My approach is simple to understand. It's not simple to implement.
Most people in most industries are not early adopters. They're not looking for better ways to do things. They're looking for predictability and stability. Change feels risky, even when the change is obviously beneficial.
The personality type drawn to restoration places them at the bottom end of the spectrum of early adopter type. They're very towards the end. Even some of them that might be in the massive middle, they're at the bottom end of that massive middle.
This resistance isn't a character flaw. It's human nature.
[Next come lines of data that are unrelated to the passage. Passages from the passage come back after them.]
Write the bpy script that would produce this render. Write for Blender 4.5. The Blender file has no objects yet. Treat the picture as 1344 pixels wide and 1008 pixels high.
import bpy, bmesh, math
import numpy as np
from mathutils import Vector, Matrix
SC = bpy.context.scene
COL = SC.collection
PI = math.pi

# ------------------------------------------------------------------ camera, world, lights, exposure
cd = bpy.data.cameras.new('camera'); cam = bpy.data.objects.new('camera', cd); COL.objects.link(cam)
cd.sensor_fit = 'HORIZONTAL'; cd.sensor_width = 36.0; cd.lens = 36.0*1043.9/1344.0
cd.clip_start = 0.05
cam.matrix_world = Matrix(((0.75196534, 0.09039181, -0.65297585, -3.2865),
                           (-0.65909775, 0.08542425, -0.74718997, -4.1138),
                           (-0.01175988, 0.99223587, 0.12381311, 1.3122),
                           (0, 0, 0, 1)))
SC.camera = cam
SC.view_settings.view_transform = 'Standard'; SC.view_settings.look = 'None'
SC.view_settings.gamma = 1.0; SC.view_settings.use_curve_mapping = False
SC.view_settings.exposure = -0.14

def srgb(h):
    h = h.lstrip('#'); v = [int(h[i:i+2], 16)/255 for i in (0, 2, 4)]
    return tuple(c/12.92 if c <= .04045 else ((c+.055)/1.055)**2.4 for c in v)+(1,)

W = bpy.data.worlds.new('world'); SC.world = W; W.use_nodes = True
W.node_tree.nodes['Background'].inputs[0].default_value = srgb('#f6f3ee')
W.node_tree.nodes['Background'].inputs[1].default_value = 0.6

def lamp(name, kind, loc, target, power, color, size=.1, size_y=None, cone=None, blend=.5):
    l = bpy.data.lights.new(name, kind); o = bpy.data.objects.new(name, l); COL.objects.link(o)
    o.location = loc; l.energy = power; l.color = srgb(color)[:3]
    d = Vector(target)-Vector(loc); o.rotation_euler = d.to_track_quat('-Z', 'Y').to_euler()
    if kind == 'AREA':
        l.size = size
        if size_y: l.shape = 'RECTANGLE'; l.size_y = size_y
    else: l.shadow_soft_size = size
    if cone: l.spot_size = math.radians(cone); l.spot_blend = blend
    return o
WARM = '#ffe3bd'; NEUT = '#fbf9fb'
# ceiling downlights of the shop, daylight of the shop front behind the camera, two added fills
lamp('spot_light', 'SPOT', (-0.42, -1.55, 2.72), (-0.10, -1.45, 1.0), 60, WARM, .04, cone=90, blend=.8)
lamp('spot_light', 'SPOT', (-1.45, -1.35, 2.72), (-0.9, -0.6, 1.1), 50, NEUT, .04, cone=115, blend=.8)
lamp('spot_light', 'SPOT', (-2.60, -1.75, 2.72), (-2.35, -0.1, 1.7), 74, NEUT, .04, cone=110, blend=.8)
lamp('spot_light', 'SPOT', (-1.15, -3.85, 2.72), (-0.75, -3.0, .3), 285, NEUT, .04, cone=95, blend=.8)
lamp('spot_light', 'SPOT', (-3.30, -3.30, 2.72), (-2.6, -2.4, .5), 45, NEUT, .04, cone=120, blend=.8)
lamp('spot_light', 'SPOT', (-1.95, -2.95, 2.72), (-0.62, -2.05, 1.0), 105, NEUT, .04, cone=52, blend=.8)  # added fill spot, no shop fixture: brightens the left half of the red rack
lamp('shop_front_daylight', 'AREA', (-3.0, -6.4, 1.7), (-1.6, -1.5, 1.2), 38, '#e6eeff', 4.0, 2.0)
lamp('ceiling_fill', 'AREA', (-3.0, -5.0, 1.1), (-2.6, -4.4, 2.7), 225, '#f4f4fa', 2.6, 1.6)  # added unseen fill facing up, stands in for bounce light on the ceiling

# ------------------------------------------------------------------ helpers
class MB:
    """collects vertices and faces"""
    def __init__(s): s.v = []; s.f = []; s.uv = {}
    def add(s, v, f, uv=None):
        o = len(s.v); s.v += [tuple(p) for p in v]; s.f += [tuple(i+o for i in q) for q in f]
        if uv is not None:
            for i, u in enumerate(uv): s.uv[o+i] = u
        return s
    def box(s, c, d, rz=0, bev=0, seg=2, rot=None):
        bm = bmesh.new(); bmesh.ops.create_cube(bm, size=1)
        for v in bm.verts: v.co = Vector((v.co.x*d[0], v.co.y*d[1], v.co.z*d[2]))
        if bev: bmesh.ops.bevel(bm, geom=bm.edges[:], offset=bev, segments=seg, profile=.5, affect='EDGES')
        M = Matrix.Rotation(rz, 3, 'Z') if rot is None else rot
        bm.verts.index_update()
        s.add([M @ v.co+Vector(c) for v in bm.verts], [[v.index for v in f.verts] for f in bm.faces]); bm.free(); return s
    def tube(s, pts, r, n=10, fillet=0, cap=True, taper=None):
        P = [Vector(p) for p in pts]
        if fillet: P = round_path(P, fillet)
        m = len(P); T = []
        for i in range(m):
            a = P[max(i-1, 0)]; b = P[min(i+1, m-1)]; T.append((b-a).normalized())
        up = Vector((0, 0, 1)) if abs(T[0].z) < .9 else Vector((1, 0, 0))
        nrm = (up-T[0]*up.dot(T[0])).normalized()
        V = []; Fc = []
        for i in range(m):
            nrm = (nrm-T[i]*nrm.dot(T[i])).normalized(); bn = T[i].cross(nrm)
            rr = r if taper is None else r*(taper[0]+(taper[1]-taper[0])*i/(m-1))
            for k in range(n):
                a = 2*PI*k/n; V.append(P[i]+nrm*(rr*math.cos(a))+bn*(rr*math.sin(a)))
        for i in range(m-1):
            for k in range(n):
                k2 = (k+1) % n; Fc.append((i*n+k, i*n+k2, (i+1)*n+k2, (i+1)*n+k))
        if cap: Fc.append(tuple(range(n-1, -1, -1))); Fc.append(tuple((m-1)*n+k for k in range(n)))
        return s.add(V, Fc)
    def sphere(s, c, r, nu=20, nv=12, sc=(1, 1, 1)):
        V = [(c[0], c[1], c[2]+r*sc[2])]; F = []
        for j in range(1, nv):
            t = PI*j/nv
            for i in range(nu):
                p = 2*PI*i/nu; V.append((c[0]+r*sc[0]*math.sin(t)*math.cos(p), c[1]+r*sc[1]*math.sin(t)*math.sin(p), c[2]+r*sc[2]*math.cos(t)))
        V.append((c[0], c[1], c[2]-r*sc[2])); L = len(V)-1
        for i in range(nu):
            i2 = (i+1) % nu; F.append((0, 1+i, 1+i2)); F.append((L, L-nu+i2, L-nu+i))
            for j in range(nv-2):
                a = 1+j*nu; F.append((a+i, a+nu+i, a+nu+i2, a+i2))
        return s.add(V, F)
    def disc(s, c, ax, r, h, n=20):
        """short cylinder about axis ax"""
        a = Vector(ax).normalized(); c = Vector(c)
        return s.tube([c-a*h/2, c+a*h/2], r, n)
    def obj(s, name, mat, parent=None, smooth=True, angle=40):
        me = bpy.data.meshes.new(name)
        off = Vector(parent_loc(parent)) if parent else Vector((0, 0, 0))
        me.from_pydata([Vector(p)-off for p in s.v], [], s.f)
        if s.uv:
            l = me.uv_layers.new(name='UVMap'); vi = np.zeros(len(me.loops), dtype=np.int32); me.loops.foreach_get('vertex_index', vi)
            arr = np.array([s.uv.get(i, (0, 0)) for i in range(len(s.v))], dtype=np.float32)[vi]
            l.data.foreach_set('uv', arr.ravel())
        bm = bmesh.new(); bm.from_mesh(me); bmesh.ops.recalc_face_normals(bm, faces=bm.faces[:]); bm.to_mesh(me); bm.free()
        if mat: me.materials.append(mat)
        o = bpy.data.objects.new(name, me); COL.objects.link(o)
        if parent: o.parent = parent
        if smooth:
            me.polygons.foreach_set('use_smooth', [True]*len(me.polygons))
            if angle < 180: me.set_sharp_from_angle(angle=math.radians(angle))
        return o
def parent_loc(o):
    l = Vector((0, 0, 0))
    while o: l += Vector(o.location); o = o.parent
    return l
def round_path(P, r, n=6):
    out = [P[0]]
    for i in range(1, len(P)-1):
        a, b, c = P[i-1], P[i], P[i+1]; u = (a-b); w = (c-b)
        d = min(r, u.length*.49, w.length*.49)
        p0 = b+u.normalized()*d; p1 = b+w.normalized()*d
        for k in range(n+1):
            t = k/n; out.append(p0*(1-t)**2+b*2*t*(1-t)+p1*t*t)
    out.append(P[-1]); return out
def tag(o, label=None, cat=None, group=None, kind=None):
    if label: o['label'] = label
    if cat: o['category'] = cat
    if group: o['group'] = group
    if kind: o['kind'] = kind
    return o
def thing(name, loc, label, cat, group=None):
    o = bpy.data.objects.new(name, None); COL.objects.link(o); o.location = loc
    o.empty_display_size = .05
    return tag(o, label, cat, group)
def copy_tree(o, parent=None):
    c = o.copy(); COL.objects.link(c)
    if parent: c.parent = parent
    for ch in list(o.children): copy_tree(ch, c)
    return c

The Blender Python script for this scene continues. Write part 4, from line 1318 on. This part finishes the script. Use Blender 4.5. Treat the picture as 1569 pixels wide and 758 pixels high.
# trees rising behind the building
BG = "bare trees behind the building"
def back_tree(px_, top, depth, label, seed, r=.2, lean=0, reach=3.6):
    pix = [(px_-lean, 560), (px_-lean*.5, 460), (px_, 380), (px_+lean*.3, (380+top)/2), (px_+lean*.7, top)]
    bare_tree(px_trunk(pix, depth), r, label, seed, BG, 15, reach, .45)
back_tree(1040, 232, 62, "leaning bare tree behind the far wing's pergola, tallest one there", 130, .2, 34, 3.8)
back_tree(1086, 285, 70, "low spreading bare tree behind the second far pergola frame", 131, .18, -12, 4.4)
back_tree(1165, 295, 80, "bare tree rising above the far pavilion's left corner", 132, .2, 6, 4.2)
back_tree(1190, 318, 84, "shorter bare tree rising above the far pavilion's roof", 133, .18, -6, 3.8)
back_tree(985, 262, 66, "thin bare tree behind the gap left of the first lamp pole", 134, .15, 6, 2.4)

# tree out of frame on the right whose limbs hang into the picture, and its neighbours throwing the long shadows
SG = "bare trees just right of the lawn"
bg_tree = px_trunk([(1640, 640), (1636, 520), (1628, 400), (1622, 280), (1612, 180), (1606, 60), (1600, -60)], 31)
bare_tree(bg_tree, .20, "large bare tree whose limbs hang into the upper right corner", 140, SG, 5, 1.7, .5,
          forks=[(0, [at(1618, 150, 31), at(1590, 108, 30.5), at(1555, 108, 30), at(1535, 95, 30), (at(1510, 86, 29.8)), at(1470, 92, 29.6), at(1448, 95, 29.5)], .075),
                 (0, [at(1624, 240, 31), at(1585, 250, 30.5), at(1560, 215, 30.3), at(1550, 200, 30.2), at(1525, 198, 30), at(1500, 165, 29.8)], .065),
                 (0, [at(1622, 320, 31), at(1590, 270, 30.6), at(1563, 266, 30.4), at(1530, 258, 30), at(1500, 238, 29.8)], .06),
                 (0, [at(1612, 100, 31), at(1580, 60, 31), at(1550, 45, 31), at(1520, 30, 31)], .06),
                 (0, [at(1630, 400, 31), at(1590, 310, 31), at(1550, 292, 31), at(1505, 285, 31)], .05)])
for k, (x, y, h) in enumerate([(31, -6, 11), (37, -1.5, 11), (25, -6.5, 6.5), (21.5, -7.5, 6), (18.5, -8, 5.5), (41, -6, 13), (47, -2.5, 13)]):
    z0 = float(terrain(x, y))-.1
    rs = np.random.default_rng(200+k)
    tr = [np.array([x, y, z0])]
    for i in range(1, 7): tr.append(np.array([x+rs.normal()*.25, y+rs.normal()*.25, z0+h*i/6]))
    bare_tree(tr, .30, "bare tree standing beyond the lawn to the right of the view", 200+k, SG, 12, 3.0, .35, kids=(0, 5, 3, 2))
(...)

But it does mean that innovators face an uphill battle, even when their products are objectively better.
The contractors who "get it," the 10 to 15 percent who are wired to recognize and adopt better solutions, become champions. They scale faster than their competitors. They complete more jobs with the same crews. They build reputations for efficiency that attract more work.
Everyone else waits. They watch. Eventually, they'll adopt when they have no other choice.
My efficiency-first methodology works best for people who share certain characteristics.
You might be a good fit if you're frustrated by waste you see every day but feel powerless to address. If you're willing to invest more upfront to save dramatically over time. If you measure success by results, not by following industry conventions. And if you're ready to be the contractor in your market known for speed and quality.
You might not be a good fit if you're comfortable with how things have always been done. If you're looking for the cheapest possible solution without considering total cost. If you prefer to wait for others to prove new approaches before adopting them.
I don't judge either path. I simply build products for the people who are ready.
The efficiency-first design philosophy isn't just about products. It's about a way of seeing the world. Every process can be improved. Every assumption can be questioned. Every inefficiency can be eliminated.
For contractors ready to stop accepting waste as normal, Airwall offers a practical starting point. But the methodology behind the product, the relentless pursuit of elegant simplicity, is available to anyone willing to ask the question I ask every day: What can we eliminate?